* SOURCE MATERIAL:
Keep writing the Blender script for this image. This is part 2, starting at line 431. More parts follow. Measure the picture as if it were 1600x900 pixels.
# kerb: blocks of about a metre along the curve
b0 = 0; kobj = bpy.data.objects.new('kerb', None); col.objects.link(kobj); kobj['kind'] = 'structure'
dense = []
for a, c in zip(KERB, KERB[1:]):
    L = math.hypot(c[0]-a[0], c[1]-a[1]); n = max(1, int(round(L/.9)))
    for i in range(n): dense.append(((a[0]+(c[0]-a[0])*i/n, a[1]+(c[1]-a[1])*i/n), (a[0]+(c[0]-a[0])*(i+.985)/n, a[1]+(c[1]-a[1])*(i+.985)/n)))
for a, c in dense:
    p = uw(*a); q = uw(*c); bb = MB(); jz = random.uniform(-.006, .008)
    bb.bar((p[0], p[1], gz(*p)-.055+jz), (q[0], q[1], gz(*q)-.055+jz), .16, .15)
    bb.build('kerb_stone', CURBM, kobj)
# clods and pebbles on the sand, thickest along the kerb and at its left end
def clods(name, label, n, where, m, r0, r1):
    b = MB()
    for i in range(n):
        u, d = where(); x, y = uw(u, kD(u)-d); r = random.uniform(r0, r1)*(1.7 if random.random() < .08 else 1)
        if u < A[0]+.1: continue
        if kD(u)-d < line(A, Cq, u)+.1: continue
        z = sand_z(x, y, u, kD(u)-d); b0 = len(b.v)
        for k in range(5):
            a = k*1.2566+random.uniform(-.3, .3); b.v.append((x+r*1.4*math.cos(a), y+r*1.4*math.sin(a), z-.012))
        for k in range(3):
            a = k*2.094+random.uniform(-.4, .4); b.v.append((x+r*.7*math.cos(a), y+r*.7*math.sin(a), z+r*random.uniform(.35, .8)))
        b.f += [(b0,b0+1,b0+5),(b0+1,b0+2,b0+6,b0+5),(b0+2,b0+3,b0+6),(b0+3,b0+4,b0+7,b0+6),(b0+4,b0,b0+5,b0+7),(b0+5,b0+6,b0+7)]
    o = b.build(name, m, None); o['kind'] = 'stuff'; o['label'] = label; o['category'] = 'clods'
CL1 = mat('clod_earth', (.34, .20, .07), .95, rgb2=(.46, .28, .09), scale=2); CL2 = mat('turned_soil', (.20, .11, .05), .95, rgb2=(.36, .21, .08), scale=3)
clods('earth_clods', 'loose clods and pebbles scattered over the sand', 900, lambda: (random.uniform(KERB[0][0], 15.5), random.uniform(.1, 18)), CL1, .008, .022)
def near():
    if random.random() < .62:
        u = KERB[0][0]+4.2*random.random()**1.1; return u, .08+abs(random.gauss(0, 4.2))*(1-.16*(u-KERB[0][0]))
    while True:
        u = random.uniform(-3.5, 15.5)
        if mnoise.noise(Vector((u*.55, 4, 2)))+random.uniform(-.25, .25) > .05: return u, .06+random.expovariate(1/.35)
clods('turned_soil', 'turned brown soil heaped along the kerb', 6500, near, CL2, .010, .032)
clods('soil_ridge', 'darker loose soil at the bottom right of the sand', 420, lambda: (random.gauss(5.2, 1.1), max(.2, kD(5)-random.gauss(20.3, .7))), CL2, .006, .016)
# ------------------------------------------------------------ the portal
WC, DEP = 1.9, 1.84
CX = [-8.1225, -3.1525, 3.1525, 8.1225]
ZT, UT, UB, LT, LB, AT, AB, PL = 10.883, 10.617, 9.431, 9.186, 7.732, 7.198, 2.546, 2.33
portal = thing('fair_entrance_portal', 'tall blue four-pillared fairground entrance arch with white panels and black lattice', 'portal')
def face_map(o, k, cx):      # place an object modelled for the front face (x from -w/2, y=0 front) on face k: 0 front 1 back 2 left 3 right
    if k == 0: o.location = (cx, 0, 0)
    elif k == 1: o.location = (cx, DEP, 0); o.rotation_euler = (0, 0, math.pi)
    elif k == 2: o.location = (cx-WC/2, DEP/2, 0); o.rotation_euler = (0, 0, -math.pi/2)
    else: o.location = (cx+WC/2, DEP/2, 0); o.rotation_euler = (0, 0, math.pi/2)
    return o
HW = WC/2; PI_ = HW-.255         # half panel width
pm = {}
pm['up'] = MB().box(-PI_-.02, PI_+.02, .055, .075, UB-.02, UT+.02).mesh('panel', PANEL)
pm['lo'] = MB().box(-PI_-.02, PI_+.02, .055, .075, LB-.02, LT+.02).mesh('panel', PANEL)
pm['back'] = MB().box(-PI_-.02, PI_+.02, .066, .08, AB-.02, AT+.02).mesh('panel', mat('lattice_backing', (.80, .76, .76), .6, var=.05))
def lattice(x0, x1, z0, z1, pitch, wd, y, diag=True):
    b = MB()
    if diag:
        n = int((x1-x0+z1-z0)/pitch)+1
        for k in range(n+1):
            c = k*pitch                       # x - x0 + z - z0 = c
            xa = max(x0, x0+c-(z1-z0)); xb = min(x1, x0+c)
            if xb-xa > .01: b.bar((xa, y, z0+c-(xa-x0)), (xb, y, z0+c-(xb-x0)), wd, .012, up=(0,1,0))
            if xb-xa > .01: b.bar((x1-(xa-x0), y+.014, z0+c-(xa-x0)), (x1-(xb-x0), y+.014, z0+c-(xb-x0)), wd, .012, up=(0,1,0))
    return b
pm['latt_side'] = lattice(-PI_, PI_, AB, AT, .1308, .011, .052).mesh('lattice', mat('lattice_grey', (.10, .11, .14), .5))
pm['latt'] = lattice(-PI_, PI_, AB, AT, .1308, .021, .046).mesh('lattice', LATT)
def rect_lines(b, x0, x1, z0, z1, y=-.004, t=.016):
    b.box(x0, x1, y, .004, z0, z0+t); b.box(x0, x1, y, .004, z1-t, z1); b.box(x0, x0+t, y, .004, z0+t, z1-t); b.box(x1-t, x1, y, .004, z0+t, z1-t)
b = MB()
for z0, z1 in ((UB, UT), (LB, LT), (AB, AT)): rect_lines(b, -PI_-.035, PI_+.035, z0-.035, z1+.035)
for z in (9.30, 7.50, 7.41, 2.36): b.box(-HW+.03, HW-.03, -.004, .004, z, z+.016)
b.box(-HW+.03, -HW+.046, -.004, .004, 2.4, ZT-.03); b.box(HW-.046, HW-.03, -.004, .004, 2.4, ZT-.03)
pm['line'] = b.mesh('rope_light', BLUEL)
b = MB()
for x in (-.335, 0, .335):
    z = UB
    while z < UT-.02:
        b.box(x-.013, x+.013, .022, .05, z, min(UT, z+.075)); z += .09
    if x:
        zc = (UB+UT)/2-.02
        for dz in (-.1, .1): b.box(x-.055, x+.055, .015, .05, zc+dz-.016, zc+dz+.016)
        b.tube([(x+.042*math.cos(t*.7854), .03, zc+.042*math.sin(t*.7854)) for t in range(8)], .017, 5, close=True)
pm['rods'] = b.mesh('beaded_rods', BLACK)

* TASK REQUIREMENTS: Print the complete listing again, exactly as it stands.

* THE RESPONSE:
Keep writing the Blender script for this image. This is part 2, starting at line 431. More parts follow. Measure the picture as if it were 1600x900 pixels.
# kerb: blocks of about a metre along the curve
b0 = 0; kobj = bpy.data.objects.new('kerb', None); col.objects.link(kobj); kobj['kind'] = 'structure'
dense = []
for a, c in zip(KERB, KERB[1:]):
    L = math.hypot(c[0]-a[0], c[1]-a[1]); n = max(1, int(round(L/.9)))
    for i in range(n): dense.append(((a[0]+(c[0]-a[0])*i/n, a[1]+(c[1]-a[1])*i/n), (a[0]+(c[0]-a[0])*(i+.985)/n, a[1]+(c[1]-a[1])*(i+.985)/n)))
for a, c in dense:
    p = uw(*a); q = uw(*c); bb = MB(); jz = random.uniform(-.006, .008)
    bb.bar((p[0], p[1], gz(*p)-.055+jz), (q[0], q[1], gz(*q)-.055+jz), .16, .15)
    bb.build('kerb_stone', CURBM, kobj)
# clods and pebbles on the sand, thickest along the kerb and at its left end
def clods(name, label, n, where, m, r0, r1):
    b = MB()
    for i in range(n):
        u, d = where(); x, y = uw(u, kD(u)-d); r = random.uniform(r0, r1)*(1.7 if random.random() < .08 else 1)
        if u < A[0]+.1: continue
        if kD(u)-d < line(A, Cq, u)+.1: continue
        z = sand_z(x, y, u, kD(u)-d); b0 = len(b.v)
        for k in range(5):
            a = k*1.2566+random.uniform(-.3, .3); b.v.append((x+r*1.4*math.cos(a), y+r*1.4*math.sin(a), z-.012))
        for k in range(3):
            a = k*2.094+random.uniform(-.4, .4); b.v.append((x+r*.7*math.cos(a), y+r*.7*math.sin(a), z+r*random.uniform(.35, .8)))
        b.f += [(b0,b0+1,b0+5),(b0+1,b0+2,b0+6,b0+5),(b0+2,b0+3,b0+6),(b0+3,b0+4,b0+7,b0+6),(b0+4,b0,b0+5,b0+7),(b0+5,b0+6,b0+7)]
    o = b.build(name, m, None); o['kind'] = 'stuff'; o['label'] = label; o['category'] = 'clods'
CL1 = mat('clod_earth', (.34, .20, .07), .95, rgb2=(.46, .28, .09), scale=2); CL2 = mat('turned_soil', (.20, .11, .05), .95, rgb2=(.36, .21, .08), scale=3)
clods('earth_clods', 'loose clods and pebbles scattered over the sand', 900, lambda: (random.uniform(KERB[0][0], 15.5), random.uniform(.1, 18)), CL1, .008, .022)
def near():
    if random.random() < .62:
        u = KERB[0][0]+4.2*random.random()**1.1; return u, .08+abs(random.gauss(0, 4.2))*(1-.16*(u-KERB[0][0]))
    while True:
        u = random.uniform(-3.5, 15.5)
        if mnoise.noise(Vector((u*.55, 4, 2)))+random.uniform(-.25, .25) > .05: return u, .06+random.expovariate(1/.35)
clods('turned_soil', 'turned brown soil heaped along the kerb', 6500, near, CL2, .010, .032)
clods('soil_ridge', 'darker loose soil at the bottom right of the sand', 420, lambda: (random.gauss(5.2, 1.1), max(.2, kD(5)-random.gauss(20.3, .7))), CL2, .006, .016)
# ------------------------------------------------------------ the portal
WC, DEP = 1.9, 1.84
CX = [-8.1225, -3.1525, 3.1525, 8.1225]
ZT, UT, UB, LT, LB, AT, AB, PL = 10.883, 10.617, 9.431, 9.186, 7.732, 7.198, 2.546, 2.33
portal = thing('fair_entrance_portal', 'tall blue four-pillared fairground entrance arch with white panels and black lattice', 'portal')
def face_map(o, k, cx):      # place an object modelled for the front face (x from -w/2, y=0 front) on face k: 0 front 1 back 2 left 3 right
    if k == 0: o.location = (cx, 0, 0)
    elif k == 1: o.location = (cx, DEP, 0); o.rotation_euler = (0, 0, math.pi)
    elif k == 2: o.location = (cx-WC/2, DEP/2, 0); o.rotation_euler = (0, 0, -math.pi/2)
    else: o.location = (cx+WC/2, DEP/2, 0); o.rotation_euler = (0, 0, math.pi/2)
    return o
HW = WC/2; PI_ = HW-.255         # half panel width
pm = {}
pm['up'] = MB().box(-PI_-.02, PI_+.02, .055, .075, UB-.02, UT+.02).mesh('panel', PANEL)
pm['lo'] = MB().box(-PI_-.02, PI_+.02, .055, .075, LB-.02, LT+.02).mesh('panel', PANEL)
pm['back'] = MB().box(-PI_-.02, PI_+.02, .066, .08, AB-.02, AT+.02).mesh('panel', mat('lattice_backing', (.80, .76, .76), .6, var=.05))
def lattice(x0, x1, z0, z1, pitch, wd, y, diag=True):
    b = MB()
    if diag:
        n = int((x1-x0+z1-z0)/pitch)+1
        for k in range(n+1):
            c = k*pitch                       # x - x0 + z - z0 = c
            xa = max(x0, x0+c-(z1-z0)); xb = min(x1, x0+c)
            if xb-xa > .01: b.bar((xa, y, z0+c-(xa-x0)), (xb, y, z0+c-(xb-x0)), wd, .012, up=(0,1,0))
            if xb-xa > .01: b.bar((x1-(xa-x0), y+.014, z0+c-(xa-x0)), (x1-(xb-x0), y+.014, z0+c-(xb-x0)), wd, .012, up=(0,1,0))
    return b
pm['latt_side'] = lattice(-PI_, PI_, AB, AT, .1308, .011, .052).mesh('lattice', mat('lattice_grey', (.10, .11, .14), .5))
pm['latt'] = lattice(-PI_, PI_, AB, AT, .1308, .021, .046).mesh('lattice', LATT)
def rect_lines(b, x0, x1, z0, z1, y=-.004, t=.016):
    b.box(x0, x1, y, .004, z0, z0+t); b.box(x0, x1, y, .004, z1-t, z1); b.box(x0, x0+t, y, .004, z0+t, z1-t); b.box(x1-t, x1, y, .004, z0+t, z1-t)
b = MB()
for z0, z1 in ((UB, UT), (LB, LT), (AB, AT)): rect_lines(b, -PI_-.035, PI_+.035, z0-.035, z1+.035)
for z in (9.30, 7.50, 7.41, 2.36): b.box(-HW+.03, HW-.03, -.004, .004, z, z+.016)
b.box(-HW+.03, -HW+.046, -.004, .004, 2.4, ZT-.03); b.box(HW-.046, HW-.03, -.004, .004, 2.4, ZT-.03)
pm['line'] = b.mesh('rope_light', BLUEL)
b = MB()
for x in (-.335, 0, .335):
    z = UB
    while z < UT-.02:
        b.box(x-.013, x+.013, .022, .05, z, min(UT, z+.075)); z += .09
    if x:
        zc = (UB+UT)/2-.02
        for dz in (-.1, .1): b.box(x-.055, x+.055, .015, .05, zc+dz-.016, zc+dz+.016)
        b.tube([(x+.042*math.cos(t*.7854), .03, zc+.042*math.sin(t*.7854)) for t in range(8)], .017, 5, close=True)
pm['rods'] = b.mesh('beaded_rods', BLACK)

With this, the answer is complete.